Students learn acting from members of Shakespeare theatre troupe

For some, the thought of Shakespeare elicits memories of a book, a high school English class or Leonardo DiCaprio.

However, members of the Globe Theatre -- the London mecca of all things Shakespeare -- will try to change that perception by presenting Shakespeare the way it was meant to be viewed -- as a play.

Actress Patricia Kerrigan and Chief Practitioner Chris Stafford, members of the Globe Theatre Company who are leading workshops for students at the Annenberg Center this week, believe that many students may have started off on the wrong foot with Shakespeare.

"So many students' first experience of Shakespeare is sitting in a classroom, probably bored, with a book at their desk reading their play out loud," Kerrigan said.

"Shakespeare really has been hijacked by academics. They are plays, and they should be experienced as such," she added.

At the end of November, the company will return for a performance of Measure by Measure.

Throughout the week, Kerrigan and Stafford have been leading workshops for Penn performing-arts groups and area students at the Annenberg Center.

In the workshops, students are led through a series of acting and Shakespeare exercises that range from subtly implying each person's assigned economic status to holding other actors' ribs to teach them how to breathe with their diaphragm.

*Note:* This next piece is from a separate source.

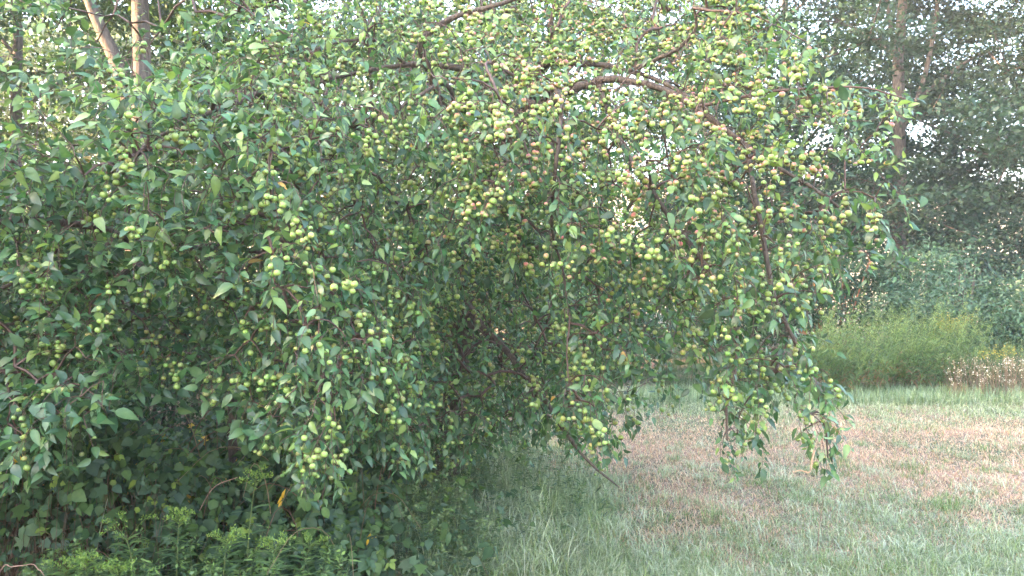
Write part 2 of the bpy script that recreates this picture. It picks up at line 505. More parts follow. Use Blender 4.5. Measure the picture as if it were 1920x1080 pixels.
apple_tree = tag(empty('crab_apple_tree', (P(830, 0, 6.2)[0], 6.2, 0)),
                 'weeping crab apple tree hung with small green apples, over the lawn edge', 'tree')
AO = np.array(apple_tree.location)
limbs = [  # control points px, py, metres; radius at the start and the end
    ('trunk', [(835, None, 6.25), (850, 800, 6.2), (862, 650, 6.1), (880, 500, 5.9), (915, 370, 5.7), (955, 270, 5.5), (990, 195, 5.2)], .115, .05),
    ('trunk', [(438, None, 5.0), (440, 880, 5.0), (436, 790, 5.0), (450, 640, 4.95), (500, 480, 5.0), (580, 330, 5.1), (650, 190, 5.2)], .034, .018),
    ('branch', [(990, 195, 5.2), (1030, 195, 4.85), (1060, 175, 4.6), (1100, 157, 4.5), (1150, 148, 4.4), (1220, 160, 4.3), (1290, 192, 4.2), (1350, 235, 4.15), (1420, 285, 4.1), (1480, 325, 4.05), (1540, 365, 4.0), (1610, 420, 3.95)], .031, .006),
    ('branch', [(1010, 196, 5.0), (1030, 170, 4.3), (1044, 164, 3.85), (1052, 200, 3.7), (1047, 260, 3.62), (1041, 330, 3.62), (1034, 420, 3.85), (1052, 500, 3.95), (1068, 590, 3.9)], .017, .004),
    ('branch', [(880, 300, 5.6), (820, 170, 5.1), (790, 90, 4.8), (808, 60, 4.75), (850, 34, 4.7), (925, 12, 4.65), (1010, -12, 4.6), (1100, -20, 4.5)], .03, .008),
    ('branch', [(950, 280, 5.5), (900, 150, 5.2), (850, 126, 5.0), (800, 122, 4.95), (740, 125, 4.95), (680, 133, 4.9), (600, 150, 4.7), (520, 190, 4.4)], .026, .008),
    ('branch', [(760, 120, 4.95), (700, 73, 4.8), (640, 79, 4.7), (580, 99, 4.6), (520, 130, 4.4)], .013, .006),
    ('branch', [(985, 200, 5.2), (1020, 125, 5.0), (1060, 118, 4.8), (1130, 122, 4.75), (1180, 133, 4.7), (1245, 155, 4.6), (1330, 210, 4.4)], .026, .010),
    ('branch', [(1120, 150, 4.5), (1160, 260, 4.2), (1212, 348, 3.9), (1250, 396, 3.85), (1290, 450, 3.8), (1330, 505, 3.75), (1375, 600, 3.7), (1382, 680, 3.7), (1364, 760, 3.7), (1362, 825, 3.7)], .018, .005),
    ('branch', [(870, 560, 6.0), (905, 612, 5.6), (950, 658, 5.3), (990, 712, 5.1), (1030, 760, 4.95), (1075, 830, 4.8), (1120, 880, 4.7), (1160, 915, 4.65)], .03, .004),
    ('branch', [(1180, 133, 4.7), (1235, 110, 4.55), (1268, 94, 4.45), (1294, 72, 4.4), (1305, 48, 4.35), (1298, 15, 4.3)], .014, .007),
    ('branch', [(560, 360, 5.1), (500, 190, 4.3), (450, 190, 3.95), (400, 211, 3.85), (345, 238, 3.75), (295, 258, 3.7), (240, 300, 3.6)], .016, .006),
    ('branch', [(560, 430, 5.0), (330, 470, 4.6), (180, 425, 4.1), (110, 414, 3.95), (55, 411, 3.85), (-30, 418, 3.75)], .024, .013),
    ('branch', [(330, 470, 4.6), (200, 520, 4.1), (90, 500, 3.75), (40, 522, 3.6), (-20, 556, 3.5)], .016, .008),
    ('branch', [(900, 440, 5.8), (860, 250, 4.9), (840, 162, 4.5), (790, 181, 4.3), (740, 212, 4.2), (690, 260, 4.0)], .016, .006),
    ('branch', [(1400, 270, 4.1), (1425, 420, 3.8), (1448, 540, 3.75), (1490, 640, 3.75), (1528, 720, 3.75), (1545, 800, 3.75), (1552, 865, 3.75)], .014, .004),
    ('branch', [(1305, 200, 4.2), (1420, 175, 4.0), (1530, 163, 3.85), (1610, 164, 3.8), (1700, 185, 3.75)], .010, .003),
    ('branch', [(1300, 15, 4.3), (1380, 25, 4.1), (1440, 40, 4.0), (1520, 80, 3.9)], .009, .003),
    ('branch', [(1010, 196, 5.0), (975, 150, 4.2), (912, 118, 3.95), (930, 165, 3.8), (955, 215, 3.7), (990, 280, 3.65), (1000, 350, 3.6)], .010, .003),
    ('branch', [(1060, 175, 4.6), (1065, 170, 4.3), (1090, 148, 4.2), (1120, 158, 4.15), (1117, 205, 4.1)], .006, .003),
    ('branch', [(1068, 590, 3.9), (1062, 660, 3.85), (1070, 740, 3.8)], .005, .003),
    ('branch', [(500, 480, 5.0), (512, 330, 4.4), (508, 285, 3.9), (512, 350, 3.75), (505, 440, 3.6)], .010, .004),
    ('branch', [(610, 160, 4.75), (548, 76, 4.5), (485, 33, 4.4), (425, -2, 4.3)], .008, .004),
    ('branch', [(700, 260, 5.2), (690, 60, 5.0), (655, -20, 4.9), (600, -90, 4.8)], .014, .006),
]
nodes, show_limbs = [], []
for li, (name, ctrl, r0, r1) in enumerate(limbs):
    c = []
    for (a, b, d) in ctrl:
        if b is None:
            q = P(a, 540, d); q[2] = gh(q[0], d) - 0.05
        else:
            q = P(a, b, d)
        c.append(q)
    s = spline(np.array(c), 5)
    wob = np.stack([np.convolve(rng.normal(size=len(s) + 4), np.ones(5) / 5, 'valid') for _ in range(3)], -1) * 0.008
    wob[0] = 0
    s = s + wob
    t = np.linspace(0, 1, len(s))
    rad = r0 * (1 - t) + r1 * t
    rad = rad * (1 + 0.07 * rng.normal(size=len(s)))
    if name == 'trunk': rad[:3] *= (1.35, 1.2, 1.08)
    V, F, C = tube(s - AO, rad, 9 if r0 > .02 else 7)
    obj(name, mesh_data(name, V, F, None, [M_APPLE_BARK if r0 > .011 else M_TWIG]), apple_tree)
    nodes.append(s[1::2])
    if li in (2, 3, 4, 5, 7, 8, 9, 10, 11, 12, 14, 15, 18, 19): show_limbs.append(spline(s[:int(len(s) * (0.55 if li in (3, 8, 15) else 0.6 if li in (9,) else 0.72 if li == 2 else 1))], 4))
nodes = np.concatenate(nodes)
allp, par, cnt, order = mst(nodes, seeds, 0.25)
order = np.array(order)
A, B = allp[par[order]], allp[order]
ra = np.clip(0.0016 * np.sqrt(cnt[par[order]]), 0.002, 0.011); rb = np.clip(0.0016 * np.sqrt(cnt[order]), 0.0016, 0.010)
ra = np.minimum(ra, 0.011)
L_ = np.linalg.norm(B - A, axis=1)
twig_parts = [prisms(A, B, ra, rb, (1, 1, 1), sag=-0.10 * L_)]

# strands: every seed carries a shoot that leaves outward and weeps
N = len(seeds)
axis_xy = np.array([P(760, 0, 6.0)[0], 6.0])
outw = np.zeros((N, 3)); outw[:, :2] = seeds[:, :2] - axis_xy; outw = norm(outw)
tocam = norm(CAM - seeds)
spx, spy = proj(seeds)
up = np.where((spx < 420) & (spy < 260), 0.55, np.where((spx > 1350) & (spy < 330), 0.42, np.where(spy < 120, 0.2, -0.12)))
d0 = norm(0.55 * outw + 0.35 * tocam + rng.normal(size=(N, 3)) * 0.5 + np.array([0, 0, 1.0]) * (up[:, None] + rng.normal(size=(N, 1)) * 0.2))
grav = np.where(up > 0.3, 0.06, np.where(up > 0.1, 0.16, 0.24)) * rng.uniform(0.6, 1.4, N)
SEG = 0.025
nseg = rng.integers(5, 12, N)
K = 12
pts = np.zeros((N, K + 1, 3)); dirs = np.zeros((N, K + 1, 3))
pts[:, 0] = seeds; dirs[:, 0] = d0
for k in range(K):
    dn = norm(dirs[:, k] + np.array([0, 0, -1.0]) * grav[:, None] + rng.normal(size=(N, 3)) * 0.13)
    dirs[:, k + 1] = dn
    pts[:, k + 1] = pts[:, k] + dn * SEG
ppx, ppy = proj(pts)
inside = in_poly(ppx, ppy, crown_poly) & (g2(ppx, ppy, 268, 62, 85, 115) < np.where(rng.random((N, 1)) < 0.3, 2.0, 0.5))
inside |= rng.random((N, 1)) < 0.12
alive = np.cumprod(inside, axis=1).astype(bool) & (np.arange(K + 1)[None] <= nseg[:, None])

fr = seed_off < 1.9
for k in range(0, K, 2):
    m = fr & alive[:, k] & alive[:, min(k + 2, K)]
    if m.any():
        r_a = np.full(m.sum(), 0.0019 - 0.00008 * k); r_b = r_a - 0.00016
        twig_parts.append(prisms(pts[m, k], pts[m, k + 2], r_a, r_b, (1, 1, 1)))
V, F, C = cat(twig_parts)
obj('twigs', mesh_data('twigs', V - AO, F, None, [M_TWIG], smooth=True), apple_tree, kind='stuff')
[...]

In one exercise, students are instructed to read the text aloud while walking and turn at every punctuation mark.

Although students felt dizzy -- some were forced to sit down at the end of the exercise -- they were learning to focus on the flow of Shakespeare's words.

College senior Jim Miles-Polka participated in one of the workshops and found it helpful and fun.

"I've never done an exercise where you actually physicalize the beat and the iambic pentameter with the words," he said.

The Globe Theatre was originally the open-house theatre in England in which many of Shakespeare's plays were performed.

Today, the Globe is an eight-year-old reconstruction that houses everything Shakespeare.

College and Engineering senior Ben Kamine spent the summer at the theater.

The actors "make Shakespeare accessible to kids in a way that it just isn't otherwise," Kamine said.

He added that, through the workshop, students "are going to get exposed to a new world in a really fascinating and important way."